Why is statistical significance used?

Statistical significance comes in handy when a business wants to observe how a change in their product or service (the experiment) can affect their business. Is there a positive or negative brought on by that change, and if there is, then why?

Statistical significance is used to ensure that any data you collect falls well within the margin of error you have deemed acceptable (signified by a confidence level), and that any final data is not one prone to error.

Calculating statistical significance

The first stage in A/B testing (or finding out statistical significance) is to formulate a hypothesis. There is a null hypothesis (H0, 0 being ‘nought’) and an alternative hypothesis. Typically the null hypothesis states that there is no relationship between the variables that you are comparing. The alternative hypothesis tries to prove a relationship exists and that the “test” is successful.

In A/B testing, there can be many instances that would work as a hypothesis – like adding a button on a website or an app, changing the UI or layout or color scheme and testing if these changes are affecting conversion rates by showing some users the normal (control) version. 

A z-score is used to test the veracity of your null-hypothesis. 

A p-value signifies the strength you have in favor of your hypothesis.

In A/B testing you must also decide if you are going to conduct a one-tailed or two-tailed test.

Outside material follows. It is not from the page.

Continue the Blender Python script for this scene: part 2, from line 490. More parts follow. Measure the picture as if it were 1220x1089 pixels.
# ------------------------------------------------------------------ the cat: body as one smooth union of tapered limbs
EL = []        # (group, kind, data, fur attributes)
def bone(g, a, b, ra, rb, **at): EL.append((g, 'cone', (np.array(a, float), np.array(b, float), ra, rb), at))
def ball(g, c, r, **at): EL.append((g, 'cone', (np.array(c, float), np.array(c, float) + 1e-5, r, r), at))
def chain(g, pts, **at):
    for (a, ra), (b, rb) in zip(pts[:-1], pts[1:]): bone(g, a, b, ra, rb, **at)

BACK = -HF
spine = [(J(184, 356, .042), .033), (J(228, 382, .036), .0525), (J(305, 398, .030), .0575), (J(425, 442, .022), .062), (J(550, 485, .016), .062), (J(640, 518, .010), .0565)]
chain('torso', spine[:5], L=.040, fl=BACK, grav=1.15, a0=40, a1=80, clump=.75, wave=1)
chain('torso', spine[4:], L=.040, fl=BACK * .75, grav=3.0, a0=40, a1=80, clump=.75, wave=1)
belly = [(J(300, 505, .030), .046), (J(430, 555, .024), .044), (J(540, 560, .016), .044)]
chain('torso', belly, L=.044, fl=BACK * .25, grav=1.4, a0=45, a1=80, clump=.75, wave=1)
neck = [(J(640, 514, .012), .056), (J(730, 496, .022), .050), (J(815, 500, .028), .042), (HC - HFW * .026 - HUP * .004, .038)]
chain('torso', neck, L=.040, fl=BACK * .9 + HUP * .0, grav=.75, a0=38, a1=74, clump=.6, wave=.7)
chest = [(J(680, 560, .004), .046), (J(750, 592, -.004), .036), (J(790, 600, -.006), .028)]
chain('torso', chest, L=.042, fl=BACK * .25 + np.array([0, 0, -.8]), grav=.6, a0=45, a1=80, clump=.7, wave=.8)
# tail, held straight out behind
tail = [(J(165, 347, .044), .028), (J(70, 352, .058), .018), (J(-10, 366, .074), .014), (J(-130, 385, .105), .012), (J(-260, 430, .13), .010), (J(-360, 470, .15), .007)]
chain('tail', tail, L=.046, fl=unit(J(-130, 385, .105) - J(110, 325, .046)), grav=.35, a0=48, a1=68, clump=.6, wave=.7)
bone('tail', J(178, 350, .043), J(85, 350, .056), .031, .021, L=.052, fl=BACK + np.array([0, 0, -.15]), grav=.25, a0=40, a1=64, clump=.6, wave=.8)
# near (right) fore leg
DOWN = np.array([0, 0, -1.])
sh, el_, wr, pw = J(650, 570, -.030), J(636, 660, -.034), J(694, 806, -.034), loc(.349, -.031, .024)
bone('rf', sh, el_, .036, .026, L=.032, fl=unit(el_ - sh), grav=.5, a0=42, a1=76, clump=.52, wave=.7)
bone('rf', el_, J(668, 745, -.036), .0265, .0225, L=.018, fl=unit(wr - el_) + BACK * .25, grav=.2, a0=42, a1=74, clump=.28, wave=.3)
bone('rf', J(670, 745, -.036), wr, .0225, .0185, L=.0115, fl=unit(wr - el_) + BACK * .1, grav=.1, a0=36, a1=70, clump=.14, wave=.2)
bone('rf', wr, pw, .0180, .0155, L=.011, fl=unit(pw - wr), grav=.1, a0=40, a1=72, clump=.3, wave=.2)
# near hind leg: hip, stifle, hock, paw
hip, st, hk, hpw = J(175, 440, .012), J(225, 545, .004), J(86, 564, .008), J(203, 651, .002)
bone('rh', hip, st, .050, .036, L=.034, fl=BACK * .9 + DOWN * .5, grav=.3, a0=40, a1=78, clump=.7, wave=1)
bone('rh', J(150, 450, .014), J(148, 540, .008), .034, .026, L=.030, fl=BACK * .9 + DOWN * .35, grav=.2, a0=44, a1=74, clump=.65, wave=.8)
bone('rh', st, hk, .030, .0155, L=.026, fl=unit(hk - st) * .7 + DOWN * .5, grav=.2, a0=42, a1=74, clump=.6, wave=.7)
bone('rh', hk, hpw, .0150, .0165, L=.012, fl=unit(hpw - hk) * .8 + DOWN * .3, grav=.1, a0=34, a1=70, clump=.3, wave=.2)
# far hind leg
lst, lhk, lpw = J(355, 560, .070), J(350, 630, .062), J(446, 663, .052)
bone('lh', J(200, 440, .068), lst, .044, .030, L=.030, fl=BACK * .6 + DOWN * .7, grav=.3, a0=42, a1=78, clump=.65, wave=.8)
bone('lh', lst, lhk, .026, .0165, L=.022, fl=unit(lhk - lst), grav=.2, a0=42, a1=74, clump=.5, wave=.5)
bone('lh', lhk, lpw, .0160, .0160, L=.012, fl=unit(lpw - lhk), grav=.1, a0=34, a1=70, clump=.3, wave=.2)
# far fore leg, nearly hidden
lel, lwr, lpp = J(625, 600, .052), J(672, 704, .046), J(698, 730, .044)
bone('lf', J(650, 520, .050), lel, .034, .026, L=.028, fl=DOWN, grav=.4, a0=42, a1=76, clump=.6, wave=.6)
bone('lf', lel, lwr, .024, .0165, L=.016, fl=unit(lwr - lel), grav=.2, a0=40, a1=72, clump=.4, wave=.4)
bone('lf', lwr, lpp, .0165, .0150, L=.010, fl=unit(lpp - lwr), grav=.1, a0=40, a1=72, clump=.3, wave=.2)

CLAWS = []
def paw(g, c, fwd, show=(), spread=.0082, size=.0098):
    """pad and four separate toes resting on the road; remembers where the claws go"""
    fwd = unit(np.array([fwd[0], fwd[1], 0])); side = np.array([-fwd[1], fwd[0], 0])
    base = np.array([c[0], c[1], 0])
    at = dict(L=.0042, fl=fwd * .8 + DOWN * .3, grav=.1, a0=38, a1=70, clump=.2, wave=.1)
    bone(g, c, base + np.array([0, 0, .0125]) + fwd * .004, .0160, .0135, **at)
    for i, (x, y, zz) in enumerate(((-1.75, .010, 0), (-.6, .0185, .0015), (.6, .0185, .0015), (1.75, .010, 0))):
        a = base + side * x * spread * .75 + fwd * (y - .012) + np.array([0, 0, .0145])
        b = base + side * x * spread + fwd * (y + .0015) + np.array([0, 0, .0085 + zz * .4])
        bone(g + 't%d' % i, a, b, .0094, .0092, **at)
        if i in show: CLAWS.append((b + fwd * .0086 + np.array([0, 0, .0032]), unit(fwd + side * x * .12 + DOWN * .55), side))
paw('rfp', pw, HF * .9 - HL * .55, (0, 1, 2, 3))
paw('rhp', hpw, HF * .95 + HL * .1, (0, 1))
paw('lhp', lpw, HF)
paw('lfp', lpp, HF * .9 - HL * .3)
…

One tailed tests can only account for directional effects from your alternative hypothesis. Two tailed tests on the other hand, also account for the eventuality that your hypothesis may have a negative impact. It is the safer approach.

Improving your results

Although A/B testing is an excellent technique for trying out changes and updates to your product, you need to go about conducting it the right way. There are a few techniques and guidelines you can keep in mind while conducting A/B tests.

Increasing sample size

The more people that partake in your tests, the more accurate the insights you will receive. For A/B testing, it means that you run your tests for a longer period of time, giving more people the chance to test out your null and alternative hypothesis.

Artificially direct traffic

You can add more links to your test pages on your social media and on your website to direct more traffic to them, allowing for a stress test of sorts.

Try significant changes

You can try making bigger changes to your product and testing its’ shock value on your users. This doesn’t mean a simple change to your color palette. Try getting users to engage with your services in an entirely new manner.

Don’t assume anything

Even if one scenario performs better than the other, it may not signify that users actually prefer using it. Therefore you must also pair A/B testing along with online surveys to get a deeper understanding into your users, and whether your A/B testing has yielded actionable insights.